Why in the news?
- A Bench of the Supreme Court comprising Justices Surya Kant and N. Kotiswar Singh recently flagged the urgency of instituting a performance evaluation mechanism for High Court judges, in view of persistent delays, pendency, and uneven output across benches.
Performance Evaluation Mechanism for Judges
- Why there is a need:
- High Pendency rate of cases in the Indian judicial system.
- Variability in Judge Performance: Disproportionate work and justice delivery by various judges.
- Lack of Self-Management & unnecessary Adjournments: Unnecessary adjournments, especially after hearing, send a demoralising and negative message about judicial credibility.
- Shortfalls in ensuring transparency in the system
- Significance:
- Aligns judicial accountability with public expectations of timely justice.

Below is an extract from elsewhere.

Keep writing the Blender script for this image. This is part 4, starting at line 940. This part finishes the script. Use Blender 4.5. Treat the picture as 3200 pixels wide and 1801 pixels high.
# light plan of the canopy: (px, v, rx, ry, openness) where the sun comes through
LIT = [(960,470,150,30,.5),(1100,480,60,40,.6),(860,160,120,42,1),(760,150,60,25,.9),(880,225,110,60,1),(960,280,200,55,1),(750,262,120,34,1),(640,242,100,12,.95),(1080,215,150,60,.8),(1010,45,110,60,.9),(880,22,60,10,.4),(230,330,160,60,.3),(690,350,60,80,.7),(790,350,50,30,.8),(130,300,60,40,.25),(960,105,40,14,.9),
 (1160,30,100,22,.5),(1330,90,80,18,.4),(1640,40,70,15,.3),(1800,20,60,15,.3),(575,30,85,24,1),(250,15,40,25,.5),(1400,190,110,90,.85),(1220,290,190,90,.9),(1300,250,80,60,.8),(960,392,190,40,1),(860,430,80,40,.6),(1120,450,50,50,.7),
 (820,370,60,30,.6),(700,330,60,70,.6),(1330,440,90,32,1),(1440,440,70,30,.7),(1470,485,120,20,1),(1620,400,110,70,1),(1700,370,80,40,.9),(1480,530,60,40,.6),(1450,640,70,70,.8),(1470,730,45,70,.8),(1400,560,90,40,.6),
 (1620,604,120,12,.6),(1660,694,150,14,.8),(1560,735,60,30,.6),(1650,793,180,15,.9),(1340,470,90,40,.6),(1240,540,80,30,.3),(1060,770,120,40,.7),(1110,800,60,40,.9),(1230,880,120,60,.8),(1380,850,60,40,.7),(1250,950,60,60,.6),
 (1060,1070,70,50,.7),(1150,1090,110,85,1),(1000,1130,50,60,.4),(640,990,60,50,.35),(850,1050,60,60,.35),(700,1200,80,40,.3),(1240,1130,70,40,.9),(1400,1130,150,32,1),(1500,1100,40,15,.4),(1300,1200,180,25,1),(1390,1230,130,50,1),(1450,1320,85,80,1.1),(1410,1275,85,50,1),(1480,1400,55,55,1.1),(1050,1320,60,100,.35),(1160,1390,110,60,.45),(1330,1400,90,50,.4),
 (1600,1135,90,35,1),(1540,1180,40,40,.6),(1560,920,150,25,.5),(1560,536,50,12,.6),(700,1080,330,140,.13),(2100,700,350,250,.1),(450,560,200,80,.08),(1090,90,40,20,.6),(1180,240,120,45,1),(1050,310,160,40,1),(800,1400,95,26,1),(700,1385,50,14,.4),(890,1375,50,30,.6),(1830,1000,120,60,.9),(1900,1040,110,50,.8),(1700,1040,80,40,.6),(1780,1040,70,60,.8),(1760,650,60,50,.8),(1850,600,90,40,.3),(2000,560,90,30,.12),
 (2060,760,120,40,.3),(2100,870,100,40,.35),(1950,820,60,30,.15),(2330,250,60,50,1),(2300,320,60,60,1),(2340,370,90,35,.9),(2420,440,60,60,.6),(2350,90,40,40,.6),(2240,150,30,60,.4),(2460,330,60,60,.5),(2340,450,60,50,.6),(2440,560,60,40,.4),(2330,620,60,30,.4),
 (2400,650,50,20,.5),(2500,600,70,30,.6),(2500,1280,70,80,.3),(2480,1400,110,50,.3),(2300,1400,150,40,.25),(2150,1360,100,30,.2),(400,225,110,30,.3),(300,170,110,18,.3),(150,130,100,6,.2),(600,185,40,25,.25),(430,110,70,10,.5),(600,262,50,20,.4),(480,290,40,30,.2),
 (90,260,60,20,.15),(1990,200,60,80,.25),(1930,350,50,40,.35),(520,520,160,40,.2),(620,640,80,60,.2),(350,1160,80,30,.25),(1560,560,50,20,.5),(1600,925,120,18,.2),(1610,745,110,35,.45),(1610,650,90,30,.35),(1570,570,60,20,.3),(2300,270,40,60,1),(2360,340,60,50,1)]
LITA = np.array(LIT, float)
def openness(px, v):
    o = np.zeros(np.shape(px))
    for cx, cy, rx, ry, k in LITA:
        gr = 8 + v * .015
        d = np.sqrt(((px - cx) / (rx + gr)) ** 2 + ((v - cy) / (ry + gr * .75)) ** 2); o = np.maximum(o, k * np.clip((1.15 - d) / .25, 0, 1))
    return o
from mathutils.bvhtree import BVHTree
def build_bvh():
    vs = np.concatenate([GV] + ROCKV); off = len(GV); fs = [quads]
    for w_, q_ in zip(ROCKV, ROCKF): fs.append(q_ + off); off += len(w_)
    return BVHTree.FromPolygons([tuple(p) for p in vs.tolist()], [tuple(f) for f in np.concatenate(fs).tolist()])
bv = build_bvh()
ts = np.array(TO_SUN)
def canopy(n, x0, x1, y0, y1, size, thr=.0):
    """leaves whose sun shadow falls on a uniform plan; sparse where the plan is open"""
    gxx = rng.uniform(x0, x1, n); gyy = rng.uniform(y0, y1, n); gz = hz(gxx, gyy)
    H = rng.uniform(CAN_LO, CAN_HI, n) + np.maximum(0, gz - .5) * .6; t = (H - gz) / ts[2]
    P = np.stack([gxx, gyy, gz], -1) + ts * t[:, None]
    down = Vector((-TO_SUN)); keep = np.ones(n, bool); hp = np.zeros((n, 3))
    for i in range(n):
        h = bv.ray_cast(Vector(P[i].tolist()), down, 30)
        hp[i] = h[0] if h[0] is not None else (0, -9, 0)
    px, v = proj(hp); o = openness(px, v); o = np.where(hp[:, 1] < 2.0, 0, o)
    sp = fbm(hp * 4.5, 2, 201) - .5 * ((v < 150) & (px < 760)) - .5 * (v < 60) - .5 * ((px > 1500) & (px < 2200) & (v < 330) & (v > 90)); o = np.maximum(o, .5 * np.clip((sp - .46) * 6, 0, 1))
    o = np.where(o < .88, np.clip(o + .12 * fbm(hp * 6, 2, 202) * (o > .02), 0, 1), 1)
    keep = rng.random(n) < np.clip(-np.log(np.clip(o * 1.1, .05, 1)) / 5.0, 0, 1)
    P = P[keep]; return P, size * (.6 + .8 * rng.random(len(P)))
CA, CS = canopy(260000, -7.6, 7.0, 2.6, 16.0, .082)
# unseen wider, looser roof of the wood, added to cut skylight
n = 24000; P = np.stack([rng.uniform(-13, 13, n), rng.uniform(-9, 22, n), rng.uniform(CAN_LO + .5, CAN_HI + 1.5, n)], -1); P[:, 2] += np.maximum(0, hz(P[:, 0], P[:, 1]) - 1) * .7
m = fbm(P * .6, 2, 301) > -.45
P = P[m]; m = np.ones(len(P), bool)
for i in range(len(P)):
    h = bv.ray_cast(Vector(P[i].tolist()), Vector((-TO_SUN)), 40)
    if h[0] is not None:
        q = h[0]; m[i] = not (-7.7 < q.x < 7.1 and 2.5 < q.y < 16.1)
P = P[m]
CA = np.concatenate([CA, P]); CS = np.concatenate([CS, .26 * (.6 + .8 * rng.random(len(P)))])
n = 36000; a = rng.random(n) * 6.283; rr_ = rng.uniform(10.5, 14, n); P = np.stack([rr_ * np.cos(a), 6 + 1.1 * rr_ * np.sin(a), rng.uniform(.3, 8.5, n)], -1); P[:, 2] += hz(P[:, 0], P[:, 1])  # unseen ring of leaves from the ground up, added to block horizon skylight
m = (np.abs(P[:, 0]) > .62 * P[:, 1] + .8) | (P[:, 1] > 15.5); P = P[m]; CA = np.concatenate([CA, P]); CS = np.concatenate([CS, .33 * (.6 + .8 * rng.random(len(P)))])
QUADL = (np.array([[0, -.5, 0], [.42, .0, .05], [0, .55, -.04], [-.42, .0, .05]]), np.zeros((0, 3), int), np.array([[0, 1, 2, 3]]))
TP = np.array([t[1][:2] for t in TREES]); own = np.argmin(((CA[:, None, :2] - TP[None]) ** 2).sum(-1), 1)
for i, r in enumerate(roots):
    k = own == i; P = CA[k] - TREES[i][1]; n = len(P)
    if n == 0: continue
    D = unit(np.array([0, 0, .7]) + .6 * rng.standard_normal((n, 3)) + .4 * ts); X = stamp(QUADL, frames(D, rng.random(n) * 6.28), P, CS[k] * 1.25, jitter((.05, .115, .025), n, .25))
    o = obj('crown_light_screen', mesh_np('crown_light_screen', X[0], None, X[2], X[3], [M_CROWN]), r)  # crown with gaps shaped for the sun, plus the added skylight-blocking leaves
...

- Moves toward performance culture in judiciary, curbing pendency and reducing backlog.
- Provides a remedial pathway to detect structural inefficiencies (uneven workloads, lax practices).
- Enhances transparency through reporting norms and timelines, reinforcing confidence in the judiciary.
- Challenges:
- Judicial independence concerns: Too rigid metrics could encroach on discretion and quality of adjudication.
- Heterogeneity of courts & cases: Volume, complexity, and nature vary widely; uniform yardsticks may be unfair.
- Resistance from judiciary: Judges may see this as external control or undermining dignity of office.
- Implementation burden: Data collection, standardised formats, digital infrastructure- especially in weaker High Courts.
- Risk of perverse incentives: Metrics-based evaluation might encourage “quantity over quality,” rash decisions, or unnecessary dismissals.
- Way Forward:
- Engage judges, legal academics, judicial bodies to evolve fair benchmarks like disposal rate, adherence to timelines, non-adjournment ratio, reasons quality.
- Differentiate between types of cases so that expectations are realistic.
- Emphasise coaching, mentoring, capacity building in underperforming benches, rather than punitive action.
- Technological interventions: Digital dashboards; standard reporting templates; integration with NJDG (National Judicial Data Grid).
- Regular oversight by a designated judicial authority like the Supreme Court or judicial council.